The information contained in this blog post is designed to generally educate and inform visitors to the Equifax Finance Blog. The blog posts do not give, and should not be assumed to provide, personalized tax, investment, real estate, legal, retirement, credit, personal financial, or other professional advice. Before making any financial decision, you should always consult with the appropriate professionals who can explain your options, rights, and legal responsibilities, and advise you on any tax, legal, credit, or business implications that may result from those decisions. The views and opinions expressed by the authors of blog posts are their own views and may not be the views or opinions of Equifax, Inc. and/or its affiliates.


  1. Anonymous says:

    What if my score Equifax 662. Experian 648, transunon 608 am I ready to try to get prequalified t0 buy a home.

  2. Anonymous says:

    Mine are a bit higher than this about 650. But kroll gives me a score of 613 and I need a 620 to finance a house. Why such a big difference?

  3. Anonymous says:

    What should your credit score be in order to proceed with buying a home?

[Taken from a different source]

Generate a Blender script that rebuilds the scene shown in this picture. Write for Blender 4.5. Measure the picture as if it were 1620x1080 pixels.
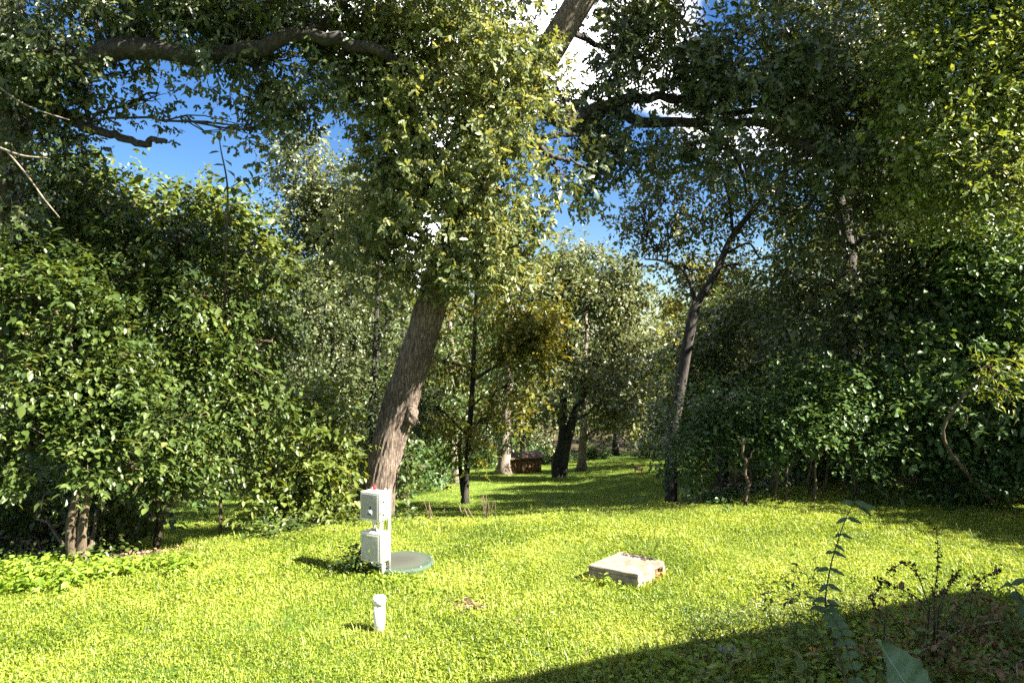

    • EFX Moderator_KB says:

      Different lenders or investors have different requirements for a minimum credit score. Most lenders have incorporated risk-based pricing, which means the higher your credit score, the lower your interest rate is likely to be. Some lenders or investors have no minimum score, but again, the better your score, the better the loan’s price and terms. I hope this helps and thanks for posting.

  4. Sarah says:

    I am working on raising my score to buy a home in the near future. Debt was paid off two years ago and a credit line has been open for a year in great standing. And I have a recent auto loan.

    To see my score rise, is time the only factor now? How long will it take to go from 600 to 700??

  5. Anonymous says:

    I have a score of a 510 what can I do to get it higher

  6. Rocky says:

    Make all your payments on time. Pay down your debt. If you don’t have one get a credit card even if it’s a secured card it will help making 6 months of payments on time. Should take you roughly a year.